The Alliance is already working with Olympia’s police chief to build better relations between police and the black community.

But Karen Johnson and fellow Alliance founder Thelma Jackson also have a very large vision that takes in African Americans’ welfare in schools and opportunities in the state and local economy. One key to that is breaking what Johnson called a “school to prison” pipeline that lands too many African Americans behind bars.

The group plans a “founding celebration” of the Alliance on Saturday, Nov. 21, at the Risen Faith Fellowship, 2129 Fourth Ave. in Olympia, from 1 to 4 p.m.

They are reaching out to blacks in the South Sound community to join their effort. But as Johnson put it in a flier: “All people of good will are welcome.”

Johnson is a strategic planner for the state Department of Social and Health Services. She holds a doctorate in urban studies, worked as a health care administrator and also served as a missionary before joining state government.

Thelma Jackson is an educator who served for 20 years on the North Thurston School Board and has been a voice since the late 1980s for state school reforms that focus on each student finding success. Like Johnson, Jackson holds a doctorate in educational leadership and change; she recently has worked with a Tacoma-based black education roundtable.

Johnson and Jackson say an advocacy group similar to the Black Alliance existed years ago. It was called the African American alliance, but it drew recent immigrants from Africa, which isn’t what they have in mind.

The goal, according to Jackson, is to focus on “black folk – descendants of slaves.”

That shared historical experience and the struggle to overcome its legacy is what unifies the black community.

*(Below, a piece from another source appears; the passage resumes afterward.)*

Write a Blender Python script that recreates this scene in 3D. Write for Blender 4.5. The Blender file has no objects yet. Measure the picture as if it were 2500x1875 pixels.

But the strength that comes from unity can be hard to sustain in a county where only about 3 percent of the population is black.

In the aftermath of last spring’s police shooting, Jackson, Johnson and elders in the black community realized none of them knew the family of the two men who had been shot after allegedly stealing beer and attempting to assault the police officer with a skateboard.

Thurston County prosecutors have since filed felony charges against the two men who were shot, even though one was left unable to walk. The Olympia officer who shot them was not charged, and was cleared by an investigation by police from other Thurston County agencies. An internal Olympia Police Department review determined that Donald followed agency policy.

The Black Alliance’s goals include rebuilding the black community’s network of connections with one another. They also aim to persuade the state Legislature to change the state law governing police shootings, which requires evidence of malice to support a charge against an officer. The Alliance also wants to push for deployment of body and dashboard cameras and training for officers – both to de-escalate incidents and to reduce bias.

Olympia Police Chief Ronnie Roberts already is exploring options for training his officers about what’s called “implicit bias” – a culturally ingrained reaction that social scientists have measured in people’s subconscious reactions to people of other races. Whether that was a factor in the May shooting is not clear because many details of the altercation remain unknown, Johnson says.

The Black Alliance is a welcome and necessary resource for our community, which aspires to be open and inclusive. We need their leadership to ensure that we make those aspirations a reality.